| SUPPLIED DATA |
============================================================

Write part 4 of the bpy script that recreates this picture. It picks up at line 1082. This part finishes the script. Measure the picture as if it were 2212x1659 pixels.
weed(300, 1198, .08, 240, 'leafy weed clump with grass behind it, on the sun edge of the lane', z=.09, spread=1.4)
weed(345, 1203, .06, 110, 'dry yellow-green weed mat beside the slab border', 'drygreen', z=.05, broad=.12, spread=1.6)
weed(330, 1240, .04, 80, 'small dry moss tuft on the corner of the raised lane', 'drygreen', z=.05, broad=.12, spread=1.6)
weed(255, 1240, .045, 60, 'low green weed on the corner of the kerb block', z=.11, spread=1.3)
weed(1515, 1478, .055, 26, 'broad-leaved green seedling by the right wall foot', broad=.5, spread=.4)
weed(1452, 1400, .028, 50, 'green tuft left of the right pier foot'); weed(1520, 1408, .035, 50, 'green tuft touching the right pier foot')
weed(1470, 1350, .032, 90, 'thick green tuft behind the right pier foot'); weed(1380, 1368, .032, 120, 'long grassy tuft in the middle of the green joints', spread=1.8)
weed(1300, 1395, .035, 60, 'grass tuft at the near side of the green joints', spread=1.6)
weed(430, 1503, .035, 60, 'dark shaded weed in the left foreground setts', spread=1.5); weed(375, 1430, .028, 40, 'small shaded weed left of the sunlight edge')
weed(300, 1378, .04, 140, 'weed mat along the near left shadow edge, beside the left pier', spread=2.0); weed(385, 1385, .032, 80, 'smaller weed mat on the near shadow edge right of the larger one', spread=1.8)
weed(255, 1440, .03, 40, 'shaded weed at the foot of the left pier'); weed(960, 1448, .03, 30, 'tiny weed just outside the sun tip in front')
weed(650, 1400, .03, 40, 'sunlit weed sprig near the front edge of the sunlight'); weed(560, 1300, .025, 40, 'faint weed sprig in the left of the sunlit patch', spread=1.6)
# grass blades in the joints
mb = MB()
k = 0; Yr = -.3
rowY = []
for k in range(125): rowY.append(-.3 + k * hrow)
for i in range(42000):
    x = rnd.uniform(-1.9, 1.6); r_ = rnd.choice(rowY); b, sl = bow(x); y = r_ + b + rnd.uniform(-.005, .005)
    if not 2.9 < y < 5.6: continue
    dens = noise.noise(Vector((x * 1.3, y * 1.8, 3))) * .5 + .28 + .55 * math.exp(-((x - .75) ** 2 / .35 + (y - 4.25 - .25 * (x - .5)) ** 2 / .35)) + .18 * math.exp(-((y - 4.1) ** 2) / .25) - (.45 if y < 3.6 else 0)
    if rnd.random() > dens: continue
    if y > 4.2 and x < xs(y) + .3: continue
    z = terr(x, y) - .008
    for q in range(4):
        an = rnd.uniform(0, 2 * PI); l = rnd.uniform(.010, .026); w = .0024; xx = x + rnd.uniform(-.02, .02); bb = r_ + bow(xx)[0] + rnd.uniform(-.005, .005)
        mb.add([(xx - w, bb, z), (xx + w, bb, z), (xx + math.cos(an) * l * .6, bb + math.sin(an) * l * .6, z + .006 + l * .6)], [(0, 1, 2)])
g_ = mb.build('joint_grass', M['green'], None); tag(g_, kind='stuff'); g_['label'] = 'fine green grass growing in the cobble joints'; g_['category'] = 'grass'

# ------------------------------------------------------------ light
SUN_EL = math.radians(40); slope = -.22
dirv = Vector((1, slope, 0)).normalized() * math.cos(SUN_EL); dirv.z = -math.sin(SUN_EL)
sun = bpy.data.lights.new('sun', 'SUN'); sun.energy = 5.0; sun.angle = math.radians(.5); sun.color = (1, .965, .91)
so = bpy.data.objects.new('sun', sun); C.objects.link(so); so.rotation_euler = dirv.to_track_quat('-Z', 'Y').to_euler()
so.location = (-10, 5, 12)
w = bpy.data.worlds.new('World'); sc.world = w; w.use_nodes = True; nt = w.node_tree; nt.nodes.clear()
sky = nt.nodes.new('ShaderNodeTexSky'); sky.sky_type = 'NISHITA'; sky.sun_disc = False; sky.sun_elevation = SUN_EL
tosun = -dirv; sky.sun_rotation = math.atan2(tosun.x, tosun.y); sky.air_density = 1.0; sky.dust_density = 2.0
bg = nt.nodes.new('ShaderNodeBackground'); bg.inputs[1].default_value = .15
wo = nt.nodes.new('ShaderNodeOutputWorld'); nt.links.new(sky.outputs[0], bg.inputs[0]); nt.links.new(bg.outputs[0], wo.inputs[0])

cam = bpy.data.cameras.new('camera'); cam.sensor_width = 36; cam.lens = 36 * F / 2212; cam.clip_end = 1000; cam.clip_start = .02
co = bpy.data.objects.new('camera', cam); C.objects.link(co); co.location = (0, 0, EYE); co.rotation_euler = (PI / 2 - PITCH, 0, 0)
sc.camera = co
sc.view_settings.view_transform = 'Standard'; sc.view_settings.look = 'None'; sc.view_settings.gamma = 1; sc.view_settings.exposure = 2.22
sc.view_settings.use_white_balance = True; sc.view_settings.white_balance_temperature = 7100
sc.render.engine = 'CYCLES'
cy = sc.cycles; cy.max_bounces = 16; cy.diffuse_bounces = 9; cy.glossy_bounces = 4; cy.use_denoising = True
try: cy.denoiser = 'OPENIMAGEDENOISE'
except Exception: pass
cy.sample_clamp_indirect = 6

============================================================

| AIM |
Copy all the lines, exactly.

| FULL SOLUTION |
Write part 4 of the bpy script that recreates this picture. It picks up at line 1082. This part finishes the script. Measure the picture as if it were 2212x1659 pixels.
weed(300, 1198, .08, 240, 'leafy weed clump with grass behind it, on the sun edge of the lane', z=.09, spread=1.4)
weed(345, 1203, .06, 110, 'dry yellow-green weed mat beside the slab border', 'drygreen', z=.05, broad=.12, spread=1.6)
weed(330, 1240, .04, 80, 'small dry moss tuft on the corner of the raised lane', 'drygreen', z=.05, broad=.12, spread=1.6)
weed(255, 1240, .045, 60, 'low green weed on the corner of the kerb block', z=.11, spread=1.3)
weed(1515, 1478, .055, 26, 'broad-leaved green seedling by the right wall foot', broad=.5, spread=.4)
weed(1452, 1400, .028, 50, 'green tuft left of the right pier foot'); weed(1520, 1408, .035, 50, 'green tuft touching the right pier foot')
weed(1470, 1350, .032, 90, 'thick green tuft behind the right pier foot'); weed(1380, 1368, .032, 120, 'long grassy tuft in the middle of the green joints', spread=1.8)
weed(1300, 1395, .035, 60, 'grass tuft at the near side of the green joints', spread=1.6)
weed(430, 1503, .035, 60, 'dark shaded weed in the left foreground setts', spread=1.5); weed(375, 1430, .028, 40, 'small shaded weed left of the sunlight edge')
weed(300, 1378, .04, 140, 'weed mat along the near left shadow edge, beside the left pier', spread=2.0); weed(385, 1385, .032, 80, 'smaller weed mat on the near shadow edge right of the larger one', spread=1.8)
weed(255, 1440, .03, 40, 'shaded weed at the foot of the left pier'); weed(960, 1448, .03, 30, 'tiny weed just outside the sun tip in front')
weed(650, 1400, .03, 40, 'sunlit weed sprig near the front edge of the sunlight'); weed(560, 1300, .025, 40, 'faint weed sprig in the left of the sunlit patch', spread=1.6)
# grass blades in the joints
mb = MB()
k = 0; Yr = -.3
rowY = []
for k in range(125): rowY.append(-.3 + k * hrow)
for i in range(42000):
    x = rnd.uniform(-1.9, 1.6); r_ = rnd.choice(rowY); b, sl = bow(x); y = r_ + b + rnd.uniform(-.005, .005)
    if not 2.9 < y < 5.6: continue
    dens = noise.noise(Vector((x * 1.3, y * 1.8, 3))) * .5 + .28 + .55 * math.exp(-((x - .75) ** 2 / .35 + (y - 4.25 - .25 * (x - .5)) ** 2 / .35)) + .18 * math.exp(-((y - 4.1) ** 2) / .25) - (.45 if y < 3.6 else 0)
    if rnd.random() > dens: continue
    if y > 4.2 and x < xs(y) + .3: continue
    z = terr(x, y) - .008
    for q in range(4):
        an = rnd.uniform(0, 2 * PI); l = rnd.uniform(.010, .026); w = .0024; xx = x + rnd.uniform(-.02, .02); bb = r_ + bow(xx)[0] + rnd.uniform(-.005, .005)
        mb.add([(xx - w, bb, z), (xx + w, bb, z), (xx + math.cos(an) * l * .6, bb + math.sin(an) * l * .6, z + .006 + l * .6)], [(0, 1, 2)])
g_ = mb.build('joint_grass', M['green'], None); tag(g_, kind='stuff'); g_['label'] = 'fine green grass growing in the cobble joints'; g_['category'] = 'grass'

# ------------------------------------------------------------ light
SUN_EL = math.radians(40); slope = -.22
dirv = Vector((1, slope, 0)).normalized() * math.cos(SUN_EL); dirv.z = -math.sin(SUN_EL)
sun = bpy.data.lights.new('sun', 'SUN'); sun.energy = 5.0; sun.angle = math.radians(.5); sun.color = (1, .965, .91)
so = bpy.data.objects.new('sun', sun); C.objects.link(so); so.rotation_euler = dirv.to_track_quat('-Z', 'Y').to_euler()
so.location = (-10, 5, 12)
w = bpy.data.worlds.new('World'); sc.world = w; w.use_nodes = True; nt = w.node_tree; nt.nodes.clear()
sky = nt.nodes.new('ShaderNodeTexSky'); sky.sky_type = 'NISHITA'; sky.sun_disc = False; sky.sun_elevation = SUN_EL
tosun = -dirv; sky.sun_rotation = math.atan2(tosun.x, tosun.y); sky.air_density = 1.0; sky.dust_density = 2.0
bg = nt.nodes.new('ShaderNodeBackground'); bg.inputs[1].default_value = .15
wo = nt.nodes.new('ShaderNodeOutputWorld'); nt.links.new(sky.outputs[0], bg.inputs[0]); nt.links.new(bg.outputs[0], wo.inputs[0])

cam = bpy.data.cameras.new('camera'); cam.sensor_width = 36; cam.lens = 36 * F / 2212; cam.clip_end = 1000; cam.clip_start = .02
co = bpy.data.objects.new('camera', cam); C.objects.link(co); co.location = (0, 0, EYE); co.rotation_euler = (PI / 2 - PITCH, 0, 0)
sc.camera = co
sc.view_settings.view_transform = 'Standard'; sc.view_settings.look = 'None'; sc.view_settings.gamma = 1; sc.view_settings.exposure = 2.22
sc.view_settings.use_white_balance = True; sc.view_settings.white_balance_temperature = 7100
sc.render.engine = 'CYCLES'
cy = sc.cycles; cy.max_bounces = 16; cy.diffuse_bounces = 9; cy.glossy_bounces = 4; cy.use_denoising = True
try: cy.denoiser = 'OPENIMAGEDENOISE'
except Exception: pass
cy.sample_clamp_indirect = 6